ECLI:NL:CRVB:2012:BW7472
Centrale Raad van Beroep
- Verzet
- Rechtspraak.nl
Verzet tegen niet-ontvankelijkverklaring van hoger beroep wegens te late betaling griffierecht
In deze zaak heeft de Centrale Raad van Beroep op 25 mei 2012 uitspraak gedaan over het verzet van appellante tegen de niet-ontvankelijkverklaring van haar hoger beroep. Het hoger beroep was niet-ontvankelijk verklaard omdat het verschuldigde griffierecht niet binnen de gestelde termijn was betaald. De Raad had eerder, op 21 september 2011, geoordeeld dat het griffierecht niet tijdig was ontvangen, aangezien de betaling pas op 9 augustus 2011 was bijgeschreven, terwijl de termijn eindigde op 8 augustus 2011.
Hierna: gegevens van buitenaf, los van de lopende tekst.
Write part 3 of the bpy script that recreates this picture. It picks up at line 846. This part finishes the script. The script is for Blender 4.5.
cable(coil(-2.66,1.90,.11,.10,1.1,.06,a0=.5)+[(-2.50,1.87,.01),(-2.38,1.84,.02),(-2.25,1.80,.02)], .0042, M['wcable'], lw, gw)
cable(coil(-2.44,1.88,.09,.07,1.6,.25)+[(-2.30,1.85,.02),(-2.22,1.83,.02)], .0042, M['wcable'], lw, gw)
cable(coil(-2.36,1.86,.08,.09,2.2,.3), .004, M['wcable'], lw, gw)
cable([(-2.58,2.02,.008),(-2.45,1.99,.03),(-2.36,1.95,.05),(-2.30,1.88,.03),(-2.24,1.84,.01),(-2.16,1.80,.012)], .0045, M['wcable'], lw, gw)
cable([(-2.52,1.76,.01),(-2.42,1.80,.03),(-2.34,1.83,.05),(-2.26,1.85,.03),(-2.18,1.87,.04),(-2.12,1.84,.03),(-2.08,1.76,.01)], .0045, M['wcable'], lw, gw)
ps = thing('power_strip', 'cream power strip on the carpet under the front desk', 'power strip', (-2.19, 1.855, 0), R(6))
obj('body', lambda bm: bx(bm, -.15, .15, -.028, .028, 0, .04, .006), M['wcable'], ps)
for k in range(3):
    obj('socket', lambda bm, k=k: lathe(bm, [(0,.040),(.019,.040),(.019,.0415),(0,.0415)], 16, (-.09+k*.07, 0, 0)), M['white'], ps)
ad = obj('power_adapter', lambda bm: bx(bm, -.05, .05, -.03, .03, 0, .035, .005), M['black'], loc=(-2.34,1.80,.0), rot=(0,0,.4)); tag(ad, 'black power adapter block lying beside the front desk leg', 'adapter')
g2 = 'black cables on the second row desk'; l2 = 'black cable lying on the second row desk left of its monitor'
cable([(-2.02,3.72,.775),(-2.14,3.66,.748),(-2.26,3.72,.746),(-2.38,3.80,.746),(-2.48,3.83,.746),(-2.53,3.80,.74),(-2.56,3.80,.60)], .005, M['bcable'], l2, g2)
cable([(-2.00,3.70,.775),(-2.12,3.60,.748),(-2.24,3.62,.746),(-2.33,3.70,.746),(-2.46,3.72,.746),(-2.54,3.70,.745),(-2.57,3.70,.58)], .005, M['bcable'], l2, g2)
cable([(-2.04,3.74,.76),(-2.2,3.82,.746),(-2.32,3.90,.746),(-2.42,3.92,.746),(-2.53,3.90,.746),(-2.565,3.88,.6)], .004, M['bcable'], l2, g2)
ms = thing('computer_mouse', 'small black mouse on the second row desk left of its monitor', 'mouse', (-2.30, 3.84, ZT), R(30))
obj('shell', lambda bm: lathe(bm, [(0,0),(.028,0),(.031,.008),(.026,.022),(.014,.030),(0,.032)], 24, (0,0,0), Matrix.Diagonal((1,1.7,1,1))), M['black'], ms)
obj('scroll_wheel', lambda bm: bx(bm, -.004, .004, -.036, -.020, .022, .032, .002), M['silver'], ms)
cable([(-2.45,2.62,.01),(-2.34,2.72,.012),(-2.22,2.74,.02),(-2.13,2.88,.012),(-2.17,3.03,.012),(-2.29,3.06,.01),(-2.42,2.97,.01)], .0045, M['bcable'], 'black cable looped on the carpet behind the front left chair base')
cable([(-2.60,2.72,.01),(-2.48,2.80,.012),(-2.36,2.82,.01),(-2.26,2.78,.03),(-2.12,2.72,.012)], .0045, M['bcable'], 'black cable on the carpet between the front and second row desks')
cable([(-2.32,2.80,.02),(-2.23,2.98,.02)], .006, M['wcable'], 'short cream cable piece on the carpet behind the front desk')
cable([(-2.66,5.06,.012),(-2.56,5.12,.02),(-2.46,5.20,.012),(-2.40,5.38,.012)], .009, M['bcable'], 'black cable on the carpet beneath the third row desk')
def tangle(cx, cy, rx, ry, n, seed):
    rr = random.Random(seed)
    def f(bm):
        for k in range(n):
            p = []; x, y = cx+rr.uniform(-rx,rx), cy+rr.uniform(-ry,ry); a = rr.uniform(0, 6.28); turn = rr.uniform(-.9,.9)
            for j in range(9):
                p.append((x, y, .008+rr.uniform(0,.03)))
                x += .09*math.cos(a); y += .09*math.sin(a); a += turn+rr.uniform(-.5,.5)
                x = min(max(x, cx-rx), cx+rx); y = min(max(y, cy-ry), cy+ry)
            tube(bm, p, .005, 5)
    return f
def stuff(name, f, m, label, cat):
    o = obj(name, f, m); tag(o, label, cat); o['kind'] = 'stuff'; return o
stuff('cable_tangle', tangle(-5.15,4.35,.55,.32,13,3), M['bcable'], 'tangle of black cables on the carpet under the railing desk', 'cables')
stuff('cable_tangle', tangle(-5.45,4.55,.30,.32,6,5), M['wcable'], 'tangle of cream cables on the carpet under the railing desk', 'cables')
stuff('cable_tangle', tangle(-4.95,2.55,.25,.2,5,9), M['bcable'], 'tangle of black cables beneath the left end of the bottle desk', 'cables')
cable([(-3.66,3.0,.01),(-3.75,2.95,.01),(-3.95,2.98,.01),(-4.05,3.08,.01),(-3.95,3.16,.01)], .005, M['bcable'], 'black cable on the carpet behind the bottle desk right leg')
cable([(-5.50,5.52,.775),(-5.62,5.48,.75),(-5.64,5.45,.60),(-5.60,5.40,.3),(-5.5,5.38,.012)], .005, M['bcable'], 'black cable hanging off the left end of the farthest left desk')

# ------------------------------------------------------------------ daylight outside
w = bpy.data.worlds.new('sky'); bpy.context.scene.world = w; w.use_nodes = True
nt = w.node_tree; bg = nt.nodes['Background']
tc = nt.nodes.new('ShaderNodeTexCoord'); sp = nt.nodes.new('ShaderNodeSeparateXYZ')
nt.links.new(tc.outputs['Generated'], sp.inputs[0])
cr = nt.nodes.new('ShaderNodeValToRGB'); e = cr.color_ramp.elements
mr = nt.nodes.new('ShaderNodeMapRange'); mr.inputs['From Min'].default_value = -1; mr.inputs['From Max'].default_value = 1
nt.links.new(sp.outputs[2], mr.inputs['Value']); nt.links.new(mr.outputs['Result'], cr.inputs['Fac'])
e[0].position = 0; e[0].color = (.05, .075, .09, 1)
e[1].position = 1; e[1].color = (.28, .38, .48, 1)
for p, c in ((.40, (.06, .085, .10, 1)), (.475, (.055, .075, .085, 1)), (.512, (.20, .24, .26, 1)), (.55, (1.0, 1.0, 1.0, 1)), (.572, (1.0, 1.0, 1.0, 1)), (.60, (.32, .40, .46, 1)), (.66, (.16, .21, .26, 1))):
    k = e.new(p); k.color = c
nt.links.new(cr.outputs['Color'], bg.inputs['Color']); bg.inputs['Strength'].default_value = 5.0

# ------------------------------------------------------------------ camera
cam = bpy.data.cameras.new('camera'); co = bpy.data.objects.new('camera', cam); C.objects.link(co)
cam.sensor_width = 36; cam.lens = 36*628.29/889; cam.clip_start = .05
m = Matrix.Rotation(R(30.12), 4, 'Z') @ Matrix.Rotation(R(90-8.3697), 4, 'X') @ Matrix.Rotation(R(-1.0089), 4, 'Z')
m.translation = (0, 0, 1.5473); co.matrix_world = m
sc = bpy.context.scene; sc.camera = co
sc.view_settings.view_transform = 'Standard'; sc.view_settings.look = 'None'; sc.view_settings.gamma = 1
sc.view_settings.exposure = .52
De gemachtigde van appellante, mr. R. Moghni, voerde in het verzetschrift aan dat het griffierecht vóór het weekeinde van 5 augustus 2011 was betaald en dat de vertraging mogelijk te wijten was aan het bankverkeer. Hij betoogde dat er geen sprake was van een fatale termijn. De Raad oordeelde echter dat artikel 8:41, tweede lid, van de Algemene wet bestuursrecht (Awb) dwingend bepaalt dat het niet of niet tijdig betalen van het griffierecht leidt tot niet-ontvankelijkheid, tenzij er sprake is van verschoonbaarheid van het verzuim.
De Raad concludeerde dat er geen feiten of omstandigheden waren die het verzuim verschoonbaar maakten. De uitspraak van 21 september 2011 was gebaseerd op de overwegingen dat de appellante niet tijdig had betaald en dat de brief van 11 juli 2011 duidelijk maakte dat niet tijdig betalen zou leiden tot niet-ontvankelijkheid. De Raad verklaarde het verzet ongegrond en besloot dat het te laat betaalde griffierecht van € 112,- aan appellante zou worden terugbetaald. Er werd geen aanleiding gezien voor een veroordeling in de proceskosten van het verzet.